**SOURCE DATA**
— begin —

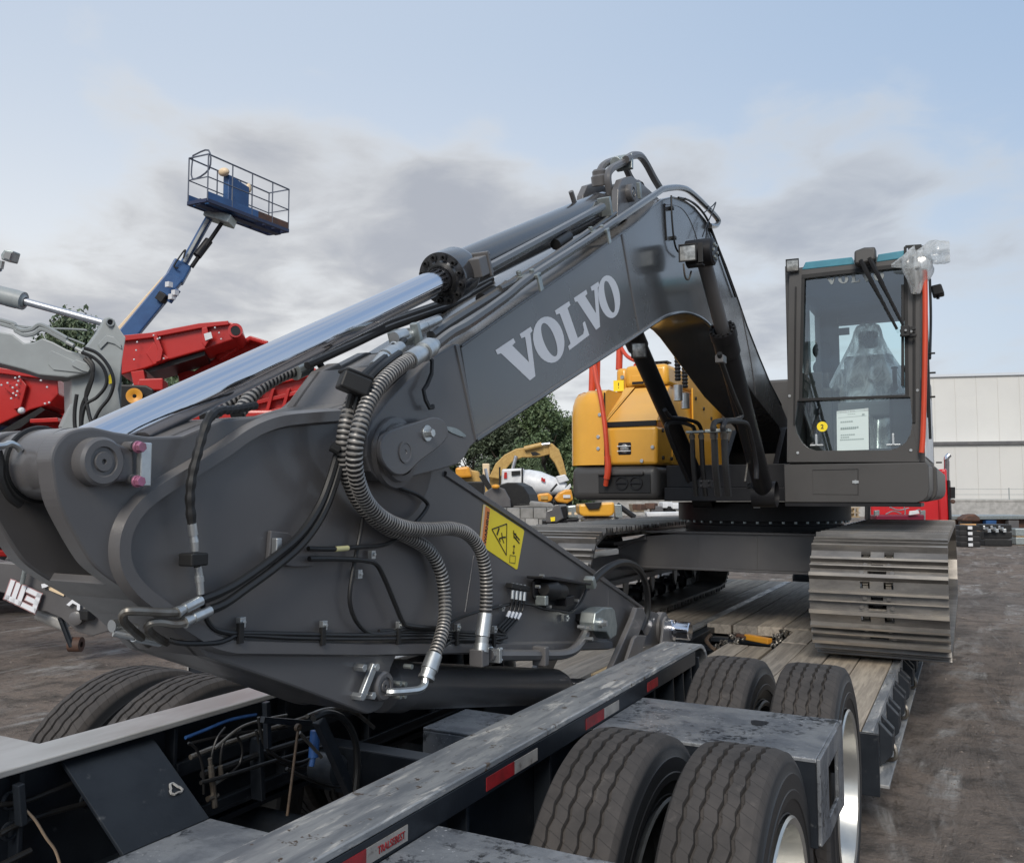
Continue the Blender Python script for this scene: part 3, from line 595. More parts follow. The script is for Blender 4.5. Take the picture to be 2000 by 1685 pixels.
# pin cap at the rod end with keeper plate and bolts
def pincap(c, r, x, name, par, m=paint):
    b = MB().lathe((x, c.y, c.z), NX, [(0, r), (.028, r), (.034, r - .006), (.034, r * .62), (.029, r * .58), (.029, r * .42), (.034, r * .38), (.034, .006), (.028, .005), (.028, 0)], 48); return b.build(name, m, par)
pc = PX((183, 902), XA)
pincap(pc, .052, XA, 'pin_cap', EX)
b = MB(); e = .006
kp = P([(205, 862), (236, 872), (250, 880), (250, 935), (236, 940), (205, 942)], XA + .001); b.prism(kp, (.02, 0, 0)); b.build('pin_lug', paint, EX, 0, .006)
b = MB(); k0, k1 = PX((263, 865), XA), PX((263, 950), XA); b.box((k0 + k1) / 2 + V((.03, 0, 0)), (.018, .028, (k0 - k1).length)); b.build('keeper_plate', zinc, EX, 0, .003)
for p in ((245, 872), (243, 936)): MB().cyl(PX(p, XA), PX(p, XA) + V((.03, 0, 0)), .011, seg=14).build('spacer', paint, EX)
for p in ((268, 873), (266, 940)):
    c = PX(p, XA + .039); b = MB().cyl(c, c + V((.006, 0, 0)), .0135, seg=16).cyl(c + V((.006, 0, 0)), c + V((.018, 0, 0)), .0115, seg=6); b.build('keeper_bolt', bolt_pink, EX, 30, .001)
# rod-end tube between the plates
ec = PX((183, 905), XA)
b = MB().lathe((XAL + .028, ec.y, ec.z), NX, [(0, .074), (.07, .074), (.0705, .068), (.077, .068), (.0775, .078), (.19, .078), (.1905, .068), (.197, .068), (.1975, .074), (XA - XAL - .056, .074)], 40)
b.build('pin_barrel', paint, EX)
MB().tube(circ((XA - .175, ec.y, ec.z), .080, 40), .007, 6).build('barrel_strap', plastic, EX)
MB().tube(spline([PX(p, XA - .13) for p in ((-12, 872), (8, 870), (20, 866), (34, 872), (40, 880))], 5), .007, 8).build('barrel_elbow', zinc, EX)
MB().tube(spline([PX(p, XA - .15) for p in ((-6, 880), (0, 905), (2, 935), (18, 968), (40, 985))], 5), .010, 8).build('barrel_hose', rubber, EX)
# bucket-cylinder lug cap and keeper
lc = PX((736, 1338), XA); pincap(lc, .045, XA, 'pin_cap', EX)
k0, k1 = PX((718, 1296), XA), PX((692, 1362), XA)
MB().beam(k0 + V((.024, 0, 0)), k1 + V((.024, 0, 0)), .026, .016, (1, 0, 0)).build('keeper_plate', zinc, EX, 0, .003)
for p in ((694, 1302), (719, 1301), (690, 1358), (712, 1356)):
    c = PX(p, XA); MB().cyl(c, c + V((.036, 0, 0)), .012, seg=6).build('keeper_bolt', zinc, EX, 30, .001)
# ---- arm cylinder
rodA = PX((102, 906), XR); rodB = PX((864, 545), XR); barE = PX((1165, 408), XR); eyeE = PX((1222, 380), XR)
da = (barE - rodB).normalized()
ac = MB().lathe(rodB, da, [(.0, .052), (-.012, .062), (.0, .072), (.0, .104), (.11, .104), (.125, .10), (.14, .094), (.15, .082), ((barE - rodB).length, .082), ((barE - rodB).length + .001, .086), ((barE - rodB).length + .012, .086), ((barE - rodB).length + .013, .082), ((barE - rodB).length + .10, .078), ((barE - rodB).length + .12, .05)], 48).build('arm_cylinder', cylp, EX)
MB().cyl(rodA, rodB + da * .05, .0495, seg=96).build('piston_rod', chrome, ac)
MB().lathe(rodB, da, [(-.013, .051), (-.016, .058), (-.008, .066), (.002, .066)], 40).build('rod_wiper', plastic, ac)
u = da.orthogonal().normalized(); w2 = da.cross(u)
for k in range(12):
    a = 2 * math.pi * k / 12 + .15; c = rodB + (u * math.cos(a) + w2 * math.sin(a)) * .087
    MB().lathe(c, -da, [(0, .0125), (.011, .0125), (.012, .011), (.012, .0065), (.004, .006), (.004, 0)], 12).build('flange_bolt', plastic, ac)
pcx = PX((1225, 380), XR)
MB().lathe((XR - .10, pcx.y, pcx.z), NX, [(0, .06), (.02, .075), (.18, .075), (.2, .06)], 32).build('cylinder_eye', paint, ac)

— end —

**WHAT TO DO**
Repeat the material verbatim. Do not carry over any picture.

**REPLY**
Continue the Blender Python script for this scene: part 3, from line 595. More parts follow. The script is for Blender 4.5. Take the picture to be 2000 by 1685 pixels.
# pin cap at the rod end with keeper plate and bolts
def pincap(c, r, x, name, par, m=paint):
    b = MB().lathe((x, c.y, c.z), NX, [(0, r), (.028, r), (.034, r - .006), (.034, r * .62), (.029, r * .58), (.029, r * .42), (.034, r * .38), (.034, .006), (.028, .005), (.028, 0)], 48); return b.build(name, m, par)
pc = PX((183, 902), XA)
pincap(pc, .052, XA, 'pin_cap', EX)
b = MB(); e = .006
kp = P([(205, 862), (236, 872), (250, 880), (250, 935), (236, 940), (205, 942)], XA + .001); b.prism(kp, (.02, 0, 0)); b.build('pin_lug', paint, EX, 0, .006)
b = MB(); k0, k1 = PX((263, 865), XA), PX((263, 950), XA); b.box((k0 + k1) / 2 + V((.03, 0, 0)), (.018, .028, (k0 - k1).length)); b.build('keeper_plate', zinc, EX, 0, .003)
for p in ((245, 872), (243, 936)): MB().cyl(PX(p, XA), PX(p, XA) + V((.03, 0, 0)), .011, seg=14).build('spacer', paint, EX)
for p in ((268, 873), (266, 940)):
    c = PX(p, XA + .039); b = MB().cyl(c, c + V((.006, 0, 0)), .0135, seg=16).cyl(c + V((.006, 0, 0)), c + V((.018, 0, 0)), .0115, seg=6); b.build('keeper_bolt', bolt_pink, EX, 30, .001)
# rod-end tube between the plates
ec = PX((183, 905), XA)
b = MB().lathe((XAL + .028, ec.y, ec.z), NX, [(0, .074), (.07, .074), (.0705, .068), (.077, .068), (.0775, .078), (.19, .078), (.1905, .068), (.197, .068), (.1975, .074), (XA - XAL - .056, .074)], 40)
b.build('pin_barrel', paint, EX)
MB().tube(circ((XA - .175, ec.y, ec.z), .080, 40), .007, 6).build('barrel_strap', plastic, EX)
MB().tube(spline([PX(p, XA - .13) for p in ((-12, 872), (8, 870), (20, 866), (34, 872), (40, 880))], 5), .007, 8).build('barrel_elbow', zinc, EX)
MB().tube(spline([PX(p, XA - .15) for p in ((-6, 880), (0, 905), (2, 935), (18, 968), (40, 985))], 5), .010, 8).build('barrel_hose', rubber, EX)
# bucket-cylinder lug cap and keeper
lc = PX((736, 1338), XA); pincap(lc, .045, XA, 'pin_cap', EX)
k0, k1 = PX((718, 1296), XA), PX((692, 1362), XA)
MB().beam(k0 + V((.024, 0, 0)), k1 + V((.024, 0, 0)), .026, .016, (1, 0, 0)).build('keeper_plate', zinc, EX, 0, .003)
for p in ((694, 1302), (719, 1301), (690, 1358), (712, 1356)):
    c = PX(p, XA); MB().cyl(c, c + V((.036, 0, 0)), .012, seg=6).build('keeper_bolt', zinc, EX, 30, .001)
# ---- arm cylinder
rodA = PX((102, 906), XR); rodB = PX((864, 545), XR); barE = PX((1165, 408), XR); eyeE = PX((1222, 380), XR)
da = (barE - rodB).normalized()
ac = MB().lathe(rodB, da, [(.0, .052), (-.012, .062), (.0, .072), (.0, .104), (.11, .104), (.125, .10), (.14, .094), (.15, .082), ((barE - rodB).length, .082), ((barE - rodB).length + .001, .086), ((barE - rodB).length + .012, .086), ((barE - rodB).length + .013, .082), ((barE - rodB).length + .10, .078), ((barE - rodB).length + .12, .05)], 48).build('arm_cylinder', cylp, EX)
MB().cyl(rodA, rodB + da * .05, .0495, seg=96).build('piston_rod', chrome, ac)
MB().lathe(rodB, da, [(-.013, .051), (-.016, .058), (-.008, .066), (.002, .066)], 40).build('rod_wiper', plastic, ac)
u = da.orthogonal().normalized(); w2 = da.cross(u)
for k in range(12):
    a = 2 * math.pi * k / 12 + .15; c = rodB + (u * math.cos(a) + w2 * math.sin(a)) * .087
    MB().lathe(c, -da, [(0, .0125), (.011, .0125), (.012, .011), (.012, .0065), (.004, .006), (.004, 0)], 12).build('flange_bolt', plastic, ac)
pcx = PX((1225, 380), XR)
MB().lathe((XR - .10, pcx.y, pcx.z), NX, [(0, .06), (.02, .075), (.18, .075), (.2, .06)], 32).build('cylinder_eye', paint, ac)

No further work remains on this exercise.